2014/03/18 durban. Kwamashu hostel. PICTURE: SIYANDA MAYEZA

Durban - Residents in parts of KwaMashu hostel have been forced to use buckets after the eThekwini Municipality removed the communal portable toilets to make way for the new flush system.

But the new toilets are not yet operational, and the buckets are being emptied on the ground.

Ironically the new toilets are being installed as part of a programme to eradicate the bucket system, which is still in use in many of the informal settlements in KwaZulu-Natal.

Municipality spokesman, Thabo Mofokeng, said the toilets needed to be connected to the sewerage system before they could be used.

There are now fears of a health hazard.

Residents said they were forced to empty the buckets on the pavements or in nearby streams as there was no other means to dispose of the waste.

One resident, Nomgcobo Phungula, said the portable toilets had been removed a week ago by the city.

Some are even resorting to digging holes in the packed informal settlement to dispose of the waste.

Another resident, who did not want to be named, said there were concerns about the health of their children who often played in the streams where the waste was being dumped.

Jabulile Shandu said the violence in the area had forced many of them to resort to the bucket system at night.

The communal toilets were used to empty the buckets in the morning.

“We depend on these buckets and the norm is that we empty them into the toilets that are provided. But now we do not know what to do. The communal toilets have been taken away and the new ones are closed,” she said.

In his recent State of the Province address, premier Senzo Mchunu described the bucket system as degrading and indecent. He called for it to be eradicated as a matter of urgency.

In the eThekwini region there were 1 575 households that still used the bucket system, Mchunu had said at the time.
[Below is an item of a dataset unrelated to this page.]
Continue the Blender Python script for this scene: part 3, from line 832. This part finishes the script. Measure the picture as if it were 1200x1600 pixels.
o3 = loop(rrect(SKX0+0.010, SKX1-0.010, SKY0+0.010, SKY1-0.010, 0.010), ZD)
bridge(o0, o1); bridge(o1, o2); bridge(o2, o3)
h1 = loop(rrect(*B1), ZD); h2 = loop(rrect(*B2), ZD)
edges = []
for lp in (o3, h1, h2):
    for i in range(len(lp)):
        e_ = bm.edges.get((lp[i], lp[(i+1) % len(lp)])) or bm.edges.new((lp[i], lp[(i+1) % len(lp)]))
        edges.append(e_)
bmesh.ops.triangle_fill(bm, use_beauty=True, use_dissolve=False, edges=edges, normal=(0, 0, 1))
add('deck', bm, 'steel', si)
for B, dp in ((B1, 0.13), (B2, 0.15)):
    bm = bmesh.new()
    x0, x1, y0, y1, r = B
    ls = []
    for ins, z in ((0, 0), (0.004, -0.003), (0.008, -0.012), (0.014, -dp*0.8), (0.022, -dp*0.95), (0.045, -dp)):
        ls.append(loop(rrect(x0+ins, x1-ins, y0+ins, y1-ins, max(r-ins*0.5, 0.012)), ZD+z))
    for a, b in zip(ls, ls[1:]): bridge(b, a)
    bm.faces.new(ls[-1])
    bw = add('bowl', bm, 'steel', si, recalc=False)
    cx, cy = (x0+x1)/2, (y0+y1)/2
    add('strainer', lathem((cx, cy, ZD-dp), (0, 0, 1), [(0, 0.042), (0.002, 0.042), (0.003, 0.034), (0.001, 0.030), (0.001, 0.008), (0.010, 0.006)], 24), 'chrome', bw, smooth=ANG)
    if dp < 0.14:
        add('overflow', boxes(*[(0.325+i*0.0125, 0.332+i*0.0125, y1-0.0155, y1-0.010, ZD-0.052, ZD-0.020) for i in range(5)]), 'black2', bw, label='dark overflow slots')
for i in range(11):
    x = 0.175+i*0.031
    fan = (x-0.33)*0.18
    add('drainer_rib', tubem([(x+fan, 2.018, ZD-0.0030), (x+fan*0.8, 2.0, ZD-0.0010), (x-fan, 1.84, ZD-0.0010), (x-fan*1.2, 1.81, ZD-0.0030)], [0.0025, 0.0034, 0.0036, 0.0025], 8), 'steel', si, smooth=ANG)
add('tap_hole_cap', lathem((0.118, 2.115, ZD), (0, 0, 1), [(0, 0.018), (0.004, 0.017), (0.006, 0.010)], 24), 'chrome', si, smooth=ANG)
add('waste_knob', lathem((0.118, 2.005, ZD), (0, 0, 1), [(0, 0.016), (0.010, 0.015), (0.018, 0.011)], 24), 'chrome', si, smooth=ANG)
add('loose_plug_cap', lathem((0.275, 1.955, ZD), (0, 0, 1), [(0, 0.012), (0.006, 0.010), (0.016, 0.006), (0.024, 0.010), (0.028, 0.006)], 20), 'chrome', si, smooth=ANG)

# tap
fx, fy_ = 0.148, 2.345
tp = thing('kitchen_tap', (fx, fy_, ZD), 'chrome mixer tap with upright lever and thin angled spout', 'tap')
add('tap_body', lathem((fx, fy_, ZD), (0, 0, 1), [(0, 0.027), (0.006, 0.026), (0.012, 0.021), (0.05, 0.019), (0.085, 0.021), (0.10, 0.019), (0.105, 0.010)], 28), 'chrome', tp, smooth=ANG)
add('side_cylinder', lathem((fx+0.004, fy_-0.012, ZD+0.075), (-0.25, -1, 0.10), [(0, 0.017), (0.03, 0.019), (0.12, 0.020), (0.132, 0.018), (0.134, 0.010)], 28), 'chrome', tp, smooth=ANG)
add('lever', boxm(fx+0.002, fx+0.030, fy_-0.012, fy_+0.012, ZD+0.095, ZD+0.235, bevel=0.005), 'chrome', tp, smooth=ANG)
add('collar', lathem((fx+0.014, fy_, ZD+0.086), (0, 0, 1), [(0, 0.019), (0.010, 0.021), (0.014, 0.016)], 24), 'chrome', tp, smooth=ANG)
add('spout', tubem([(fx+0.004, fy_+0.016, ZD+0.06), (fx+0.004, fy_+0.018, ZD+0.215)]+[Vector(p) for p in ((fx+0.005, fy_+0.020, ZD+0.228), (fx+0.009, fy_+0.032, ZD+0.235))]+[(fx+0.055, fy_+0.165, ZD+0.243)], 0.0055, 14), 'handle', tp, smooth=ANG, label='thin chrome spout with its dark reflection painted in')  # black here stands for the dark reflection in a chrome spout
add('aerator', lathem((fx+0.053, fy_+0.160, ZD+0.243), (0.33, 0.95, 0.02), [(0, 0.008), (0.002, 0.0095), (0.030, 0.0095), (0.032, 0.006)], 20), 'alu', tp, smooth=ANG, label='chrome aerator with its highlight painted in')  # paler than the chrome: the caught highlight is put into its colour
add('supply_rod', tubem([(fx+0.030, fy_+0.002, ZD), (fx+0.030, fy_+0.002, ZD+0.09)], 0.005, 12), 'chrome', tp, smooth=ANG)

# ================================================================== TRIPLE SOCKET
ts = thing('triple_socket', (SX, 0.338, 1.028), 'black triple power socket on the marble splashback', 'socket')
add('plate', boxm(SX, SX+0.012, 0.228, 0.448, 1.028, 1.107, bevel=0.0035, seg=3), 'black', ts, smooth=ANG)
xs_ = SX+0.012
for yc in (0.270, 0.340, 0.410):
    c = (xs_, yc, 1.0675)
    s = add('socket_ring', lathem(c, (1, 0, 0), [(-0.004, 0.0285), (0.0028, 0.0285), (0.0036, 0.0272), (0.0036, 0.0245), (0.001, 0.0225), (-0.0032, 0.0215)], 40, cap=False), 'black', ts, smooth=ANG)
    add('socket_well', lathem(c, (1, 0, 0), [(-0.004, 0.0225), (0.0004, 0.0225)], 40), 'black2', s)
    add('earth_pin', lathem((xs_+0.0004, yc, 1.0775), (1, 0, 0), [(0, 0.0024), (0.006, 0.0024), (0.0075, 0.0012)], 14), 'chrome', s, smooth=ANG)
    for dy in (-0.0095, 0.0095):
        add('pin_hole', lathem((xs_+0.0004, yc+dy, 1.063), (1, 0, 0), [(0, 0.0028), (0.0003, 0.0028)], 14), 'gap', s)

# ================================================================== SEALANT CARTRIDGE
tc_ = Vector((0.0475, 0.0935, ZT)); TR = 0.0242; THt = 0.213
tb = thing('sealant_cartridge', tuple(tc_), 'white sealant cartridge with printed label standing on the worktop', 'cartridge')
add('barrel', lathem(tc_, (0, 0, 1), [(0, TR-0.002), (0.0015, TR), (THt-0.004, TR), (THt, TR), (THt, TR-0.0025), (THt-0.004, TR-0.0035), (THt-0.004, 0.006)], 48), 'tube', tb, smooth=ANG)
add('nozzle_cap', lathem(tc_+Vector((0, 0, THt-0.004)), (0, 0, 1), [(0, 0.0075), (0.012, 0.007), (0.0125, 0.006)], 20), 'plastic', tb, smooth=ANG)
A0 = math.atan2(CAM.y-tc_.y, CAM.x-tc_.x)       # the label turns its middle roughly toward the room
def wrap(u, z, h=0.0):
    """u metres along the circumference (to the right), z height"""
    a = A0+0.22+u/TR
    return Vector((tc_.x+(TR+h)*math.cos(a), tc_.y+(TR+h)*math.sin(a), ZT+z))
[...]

He pledged that about 60 ablution facilities would be provided to these communities at a cost of R25 million.

The deadline to meet this target was March 30.

When the Daily News visited KwaMashu on Tuesday, municipal workers were hard at work installing the new container toilets.

Each container – which will be shared by an average of 25 households – has three toilets and two shower cubicles.

Mchunu’s spokesman, Ndabe Sibiya, said the premier had given strict instructions to district mayors to conduct audits of how many households still used the “barbaric” bucket system in their respective municipalities.

He said Mchunu was expected to meet mayors on March 27, to discuss the issues of water and sanitation.

“The premier wants to see this prioritised and has given a strict deadline (of September 31) for the eradication of the bucket system.”

The provision of sanitation and other service delivery issues was expected to top the agenda at a council meeting scheduled to take place at the Rotary Stadium, in KwaMashu, on Wednesday.

The meeting had initially been scheduled for next week Thursday but was brought forward.

This has infuriated opposition parties who believe that the meeting is being used as an election campaign platform by the ANC-dominated council.

The by-election for Ward 39 will take place on March 26.

It will be contested by the ANC, NFP and IFP.

DA councillor, Zwakele Mncwango, has already written to the IEC expressing his concerns that holding the council meeting in the volatile ward could further fuel tension in the area.

He believes that the ANC will use the meeting to campaign, a notion Mofokeng was quick to dismiss.

“Just recently we had a council meeting in uMbumbulu. There was no by-election in that area but we went there.”

Mofokeng said by taking the council “to the people” the city ensured that all ratepayers were “exposed to council processes”.

He added KwaMashu had been chosen as a venue for the meeting as it had been identified as one of the areas in serious need of development.

Mdu Nkosi, the leader of the IFP caucus in the municipality, said he believed development in KwaMashu was not being given priority by the municipality because it is an IFP stronghold.

“The city has a budget of over R30 billion, it is therefore unjustifiable that there are people still living like this.

“All the other hostels are way better than this. What is preventing the city from developing this one?” he said.

‘These thugs must leave’

THE IFP has called for the removal of police in the strife-torn KwaMashu hostel after the killing of one of its members.

Velenkosi Mhayise was killed, allegedly by members of the SAPS’s National Intervention Unit (NIU) deployed at the hostel.

According to the IFP, Mhayise had been asleep when police stormed his room. Mhayise’s girlfriend managed to escape, the IFP said.

The party’s deputy national chairman, Albert Mncwango, said the police had turned to thugs.

“How can they kill a person when he is enjoying the warmth of his girlfriend? What danger was that person?” Mncwango asked.

The IFP visited the hostel on Tuesday as part of its weekly campaign of issue-specific manifesto launches.

“We did not say we wanted thugs in this area but we said we wanted police. So these thugs must leave this area with utmost urgency. We do not want a trigger-happy NIU”.